Stochastic modeling of fluid flow in the simulation and quantification of fracture initiation and propagation in the oil carbonate reservoirs during water injection

Abstract

Water injection into oil carbonate reserves can lead to fracture initiation and propagation, which can be modeled using a stochastic fluid flow model. Crack initiation and propagation due to water injection are investigated using numerical simulations in a carbonate oil reservoir. An accurate, comprehensive 2D model of fracture propagation can be created using stochastic Brinkman optimal control with uncertain inputs. Because fluid movement determines the spread of the oil front, we observed that fracturing was distinct from the spread of oil. Fracture tip oil saturation correlates strongly with saturation early on, showing that pressured oil is mostly filling up the fractures.
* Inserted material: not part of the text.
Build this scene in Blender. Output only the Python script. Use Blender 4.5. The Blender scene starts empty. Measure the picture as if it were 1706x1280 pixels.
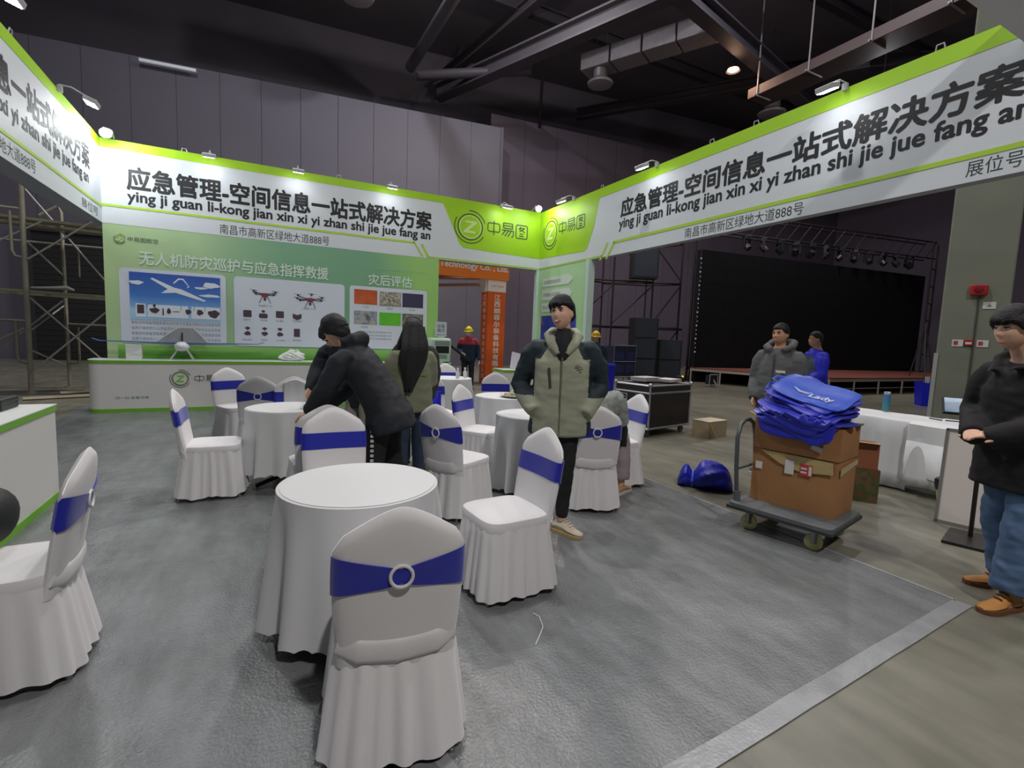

An oil-filled gap has formed between the crack’s oil front and the crack’s top, which is later filled by reservoir gas. Additionally, a substantial volume of oil is seeping from the reservoir. Because of the discrepancy between the fracture volume and the volume of water injected into the fracture, a simple assumption that the fracture is saturated with pressured oil in the reservoir cannot accurately calculate the fracture length. Water injection is a set of many failure processes in which pressure consistently drops when the failure occurs, but the fluctuation decreases as the fracture length increases, so we identify pressure fluctuation under constant water injection (for pushing oil in Enhanced Oil Recovery methods) to illustrate flow-geomechanical responses.